A look at all the major themes from 1607 through the Civil War, including establishing a new nation. American literature is given special consideration. Slavery, states rights, religion, and the beginning of the westward movement are emphasized. (Offered every year.).

6. REL 125 – Philosophy of Religion

 An introduction to philosophical issues in the world religions. Comparisons and contrasts between Western and Asian philosophies of religion are emphasized: What is life’s meaning? How do resurrection and reincarnation differ? Does God exist? How could a good God allow evil? Could only one religion be right? (Offered every semester.) Three credits. Class Notes: This class will be taught entirely online. Equipment necessary for participation in the online course: internet access, webcam, microphone, personal computer.

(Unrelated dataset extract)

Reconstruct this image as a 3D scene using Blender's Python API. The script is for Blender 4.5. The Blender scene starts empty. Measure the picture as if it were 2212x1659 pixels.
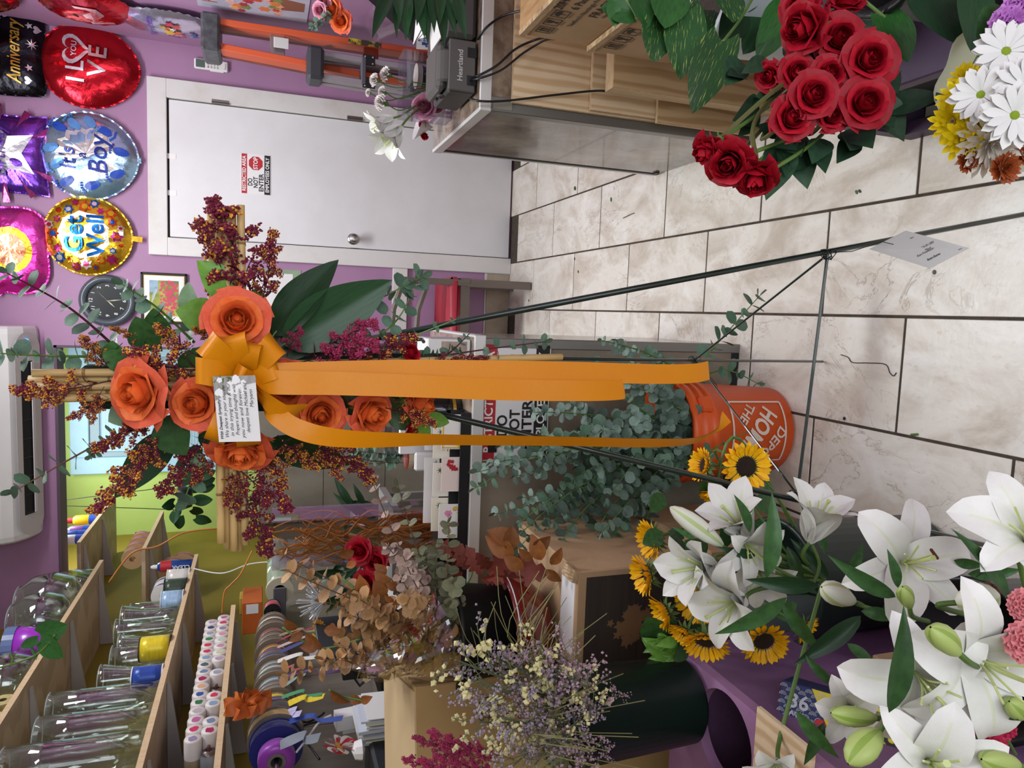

7. REL 115 – Living Religions of the World

A survey of religious traditions of the world includes Hinduism, Buddhism, Jainism, Sikhism, Confucianism, Taoism, Judaism, Christianity, and Islam: basic beliefs and practices, and their relevance to human problems. (Offered every semester.). Class Notes: Class will meet entirely online. Equipment necessary for participation in the online class (such as internet access, webcam, microphone, personal computer).

8. SOC 101 – Introduction to Sociology

An examination of the basic concepts, principles, and findings of sociology: addressing the nature of human social relations from superficial, face-to-face relationships, and through formal organizations and whole societies. Students discover how social patterns are created, how they become organized and established, and how they change. They will also practice and apply sociological concepts to local communities. (Offered every semester.) Three credits. Class Notes: 2 Seats Reserved for Sociology Majors, Transfer Students5 Seats Reserved for Sociology Majors, HS Freshmen.

9. SPAN 101 – Elementary Spanish I

Students develop basic competence in the four skills of listening, speaking, reading, and composition writing. Emphasis is placed on conversational skills pertinent to a variety of social situations in different cultures. The class is conducted in Spanish. (Offered every semester.) Three credits. Class Notes: M(1/2), W(1/2, F (online): Monday (Group A: 1/2 students Attending in classroom-Group B-1/2 watching classroom webcam from home at standard class time), Wednesday (Group B: 1/2 attending in classroom-Group A 1/2 watching classroom webcam from home at standard class time), Friday (Online meeting for both Group A&B at standard class time).

10. TH 100 – Introduction to Theatre Technology

This course is an overview of theatre production. It will introduce the student to production elements ranging from scenery, lighting, audio, projections, costumes, props, and emerging technologies. Emphasis will be placed on the implementation of technical details and production safety. Fee: $150. (Offered every semester.) Three credits. Class Notes: This will be a Hi-flex class: a portion will meet in person, and a part will meet remotely.

Please note that these classes are based on student’s opinion and could vary each year. Be sure to look into the syllabus first. Some of these classes could also be taken as an online course. Usually this is a lot more convenient for students.